Traversing a Colorado mountain pass during a storm in the dead of winter is a harrowing experience. Drivers with white knuckles and gritted teeth navigate through howling winds and sheets of snow that obscure the surrounding mountain peaks, not to mention the road they’re driving on.
For Colorado Department of Transportation (CDOT) road maintenance workers, it’s an every-day challenge. One such crew, composed of plow drivers, snowblower operators and loader operators, takes on Monarch Pass, a stretch of Hwy. 50 between Salida and Gunnison, which only remains navigable year-round due to their commitment.
The crew works odd hours through the heaviest whiteout blizzard conditions. And, currently, the plow driver team is severely understaffed.
Right now, they are working with only three full-time drivers, said Matt Bennett, the CDOT maintenance foreman who supervises operations over Monarch Pass. A full roster would include four full-timers and up to five seasonal workers.
When a winter storm hits, Bennett said it is all hands on deck to keep the road safe. The trio work long, irregular hours that are dictated primarily by the erratic high alpine weather. If a storm continues to layer the pass with snow for days on end, the crew will work for as long as it’s necessary.
“I mean, they do pay overtime, but overtime gets old,” Bennett said. “Nice for the pocketbook but you ain’t got a life sometimes in the winter.”
Despite the sometimes fierce conditions, the strategy to keep roads clear is fairly straightforward. Plow drivers clear the main road of ice and snow, and then drop gravel mixed with a magnesium chloride product called “Torch.”
The snowblower — an industrial-sized version of what many people use at home — driven by a heavy equipment operator, then works slowly along the highway shoulders, throwing the snow the plows left behind up onto the steep hillsides lining the road. The loader, a large tractor, moves between pull-offs and parking areas, pushing snow into piles. A lone mechanic is also on call, day and night, to fix any of the machines should they break down.
It’s a delicate equilibrium between efficiency and safety, Bennett said. The driver’s cockpit of a plow looks like a spaceship, with a dozen blinking buttons and several joysticks. These controls give the operator the ability to adjust the angle, pressure and spacing of its plows.
Most of the CDOT plows are equipped with a “wing extension”, a smaller plow that hangs off the side of the truck to catch snow from the main plow. Bennett said it’s a balancing act to “maintain float”, a process of pushing as much snow off the road as possible without catching the asphalt or hitting a guardrail. Bennett said he has that sweet spot pretty much perfected after so many years driving a plow.
The things that really concern him are the ones he doesn’t have control over. For example, at night, a seemingly mild storm can quickly ramp up in intensity reducing the visibility to zero.
“At times you actually can’t even see what’s in front of your plow. I mean, there are times you absolutely have no idea what’s out there and you just pray,” he said. “That’s the most dangerous part of [the job] in my opinion because you can’t tell where you’re going… but you learn the road and learn what to look for.”

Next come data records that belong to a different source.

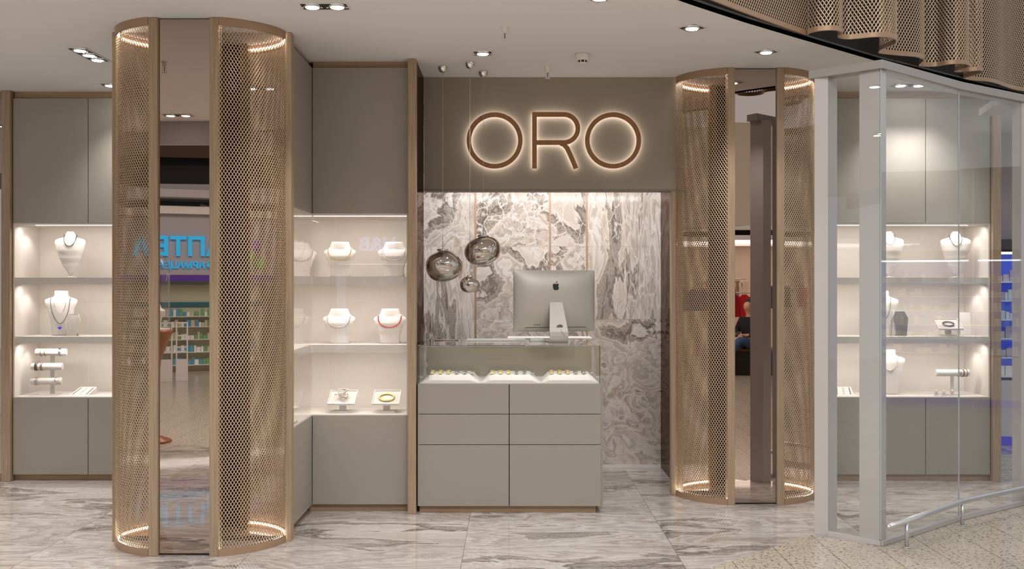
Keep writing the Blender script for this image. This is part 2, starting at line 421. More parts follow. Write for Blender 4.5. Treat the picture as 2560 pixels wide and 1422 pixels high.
# ---------------------------------------------------------------- expanded-metal mesh on any plan curve
def resample(pts, step):
    pts = [Vector((p[0], p[1])) for p in pts]; out = [pts[0].copy()]; acc = 0
    for a, b in zip(pts, pts[1:]):
        d = (b - a).length
        while acc + d >= step:
            k = (step - acc) / d; a = a + (b - a) * k; out.append(a.copy()); d = (b - a).length; acc = 0
        acc += d
    return out
def spline(pts, per=10):
    P = [Vector((p[0], p[1])) for p in pts]; P = [P[0] * 2 - P[1]] + P + [P[-1] * 2 - P[-2]]; out = []
    for i in range(1, len(P) - 2):
        for k in range(per):
            t = k / per; a, b, c, d = P[i - 1:i + 3]
            out.append(.5 * ((2 * b) + (c - a) * t + (2 * a - 5 * b + 4 * c - d) * t * t + (-a + 3 * b - 3 * c + d) * t ** 3))
    out.append(P[-2]); return out
def screen(pts, z0, z1, w, h, sw, th, step=None, tilt=.25):
    'diagonal strands crossing on a developable surface; pts is its plan curve'
    step = step or w
    pts = resample(pts, step); n = len(pts); L = (n - 1) * step
    nor = []
    for i in range(n):
        t = (pts[min(i + 1, n - 1)] - pts[max(i - 1, 0)]).normalized(); nor.append((t, Vector((t.y, -t.x))))
    def P(u):
        k = min(max(u / step, 0), n - 1.0001); i = int(k); f = k - i
        p = pts[i].lerp(pts[i + 1], f); t = (nor[i][0] * (1 - f) + nor[i + 1][0] * f); m = (nor[i][1] * (1 - f) + nor[i + 1][1] * f)
        return p, t, m
    mb = MB(); sl = h / w; ln = sqrt(w * w + h * h)
    for sgn in (1, -1):
        k0 = int(-(z1 - z0) / sl / w) - 2; k1 = int(L / w) + 2
        for k in range(k0, k1):
            # wire:  z = z0 + (u - k w) * sl   (mirrored in u for the other family)
            ua, ub = max(0, k * w), min(L, k * w + (z1 - z0) / sl)
            if ub - ua < w * .3: continue
            m = max(1, int(round((ub - ua) / step))); vs = []
            for j in range(m + 1):
                u = ua + (ub - ua) * j / m; z = z0 + (u - k * w) * sl; uu = u if sgn > 0 else L - u
                p, t, nn = P(uu)
                side = Vector((t.x * h * sgn, t.y * h * sgn, -w)) / ln * (sw / 2)
                N = Vector((nn.x, nn.y, 0)); c = Vector((p.x, p.y, z)) + N * (.0004 * sgn)
                side = side + N * (tilt * sw / 2); o = N * (th / 2)
                vs += [c - side - o, c + side - o, c + side + o, c - side + o]
            fs = []
            for j in range(m):
                b = j * 4
                fs += [(b, b + 4, b + 5, b + 1), (b + 1, b + 5, b + 6, b + 2), (b + 2, b + 6, b + 7, b + 3), (b + 3, b + 7, b + 4, b)]
            mb.add(vs, fs)
    return mb
def band(pts, z0, z1, th):
    'a strip of thickness th following a plan curve'
    pts = [Vector((p[0], p[1])) for p in pts]; n = len(pts); vs = []
    for i in range(n):
        t = (pts[min(i + 1, n - 1)] - pts[max(i - 1, 0)]).normalized(); m = Vector((t.y, -t.x)) * th / 2
        a, b = pts[i] - m, pts[i] + m
        vs += [(a.x, a.y, z0), (b.x, b.y, z0), (b.x, b.y, z1), (a.x, a.y, z1)]
    fs = [(0, 1, 2, 3), (n * 4 - 1, n * 4 - 2, n * 4 - 3, n * 4 - 4)]
    for i in range(n - 1):
        b = i * 4
        for k in range(4): fs.append((b + k, b + 4 + k, b + 4 + (k + 1) % 4, b + (k + 1) % 4))
    return MB().add(vs, fs)

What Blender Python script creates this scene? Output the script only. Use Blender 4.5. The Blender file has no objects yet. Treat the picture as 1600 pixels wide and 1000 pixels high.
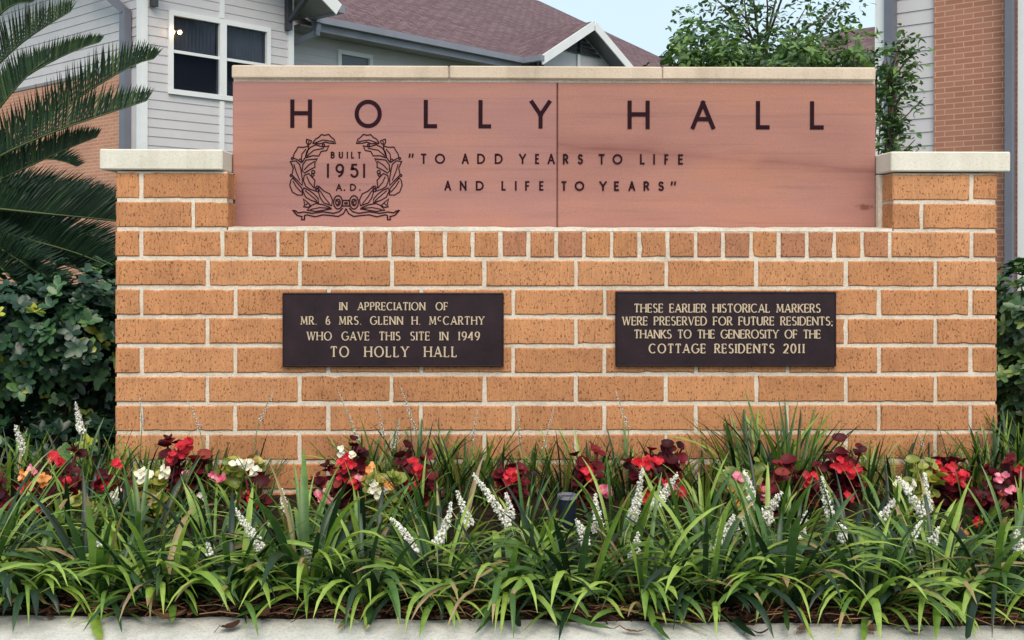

And after 18 years working on Monarch Pass, Bennett knows every dip and bend of that particular stretch of highway. That, combined with plastic ‘delineators’ — poles with reflectors on top that stick up out of the snow on either side of the road — mean he can usually navigate in all but the worst conditions.
Darryl Wilson, a daytime plow driver, has 22 years working on the pass. New hire Chris Feather, the nighttime driver, has only 18 months under his belt. Until taking the job with CDOT, he worked as a short-haul trucker, driving semi-trucks around the Four Corners area. One of his most traveled routes was the one between Salida and Gunnison.
For all of the plow drivers, the nature of the job allows them to nurture unique passions.
Wilson works overtime in the winter so he can travel the national golf circuit in the summer. Bennett had a previous career as a farrier and spends his summers competing in local ranch rodeos. Feather is a born driver. He grew up wanting to drive trucks and said he doesn’t mind the night shift.
The thing everyone on the crew has in common is an intense work ethic and a commitment to the job.
“When we’re shorthanded I have to give it to these guys,” he said. “They’re good workers, the ones that we do have, they’re dependable and they don’t mind working.”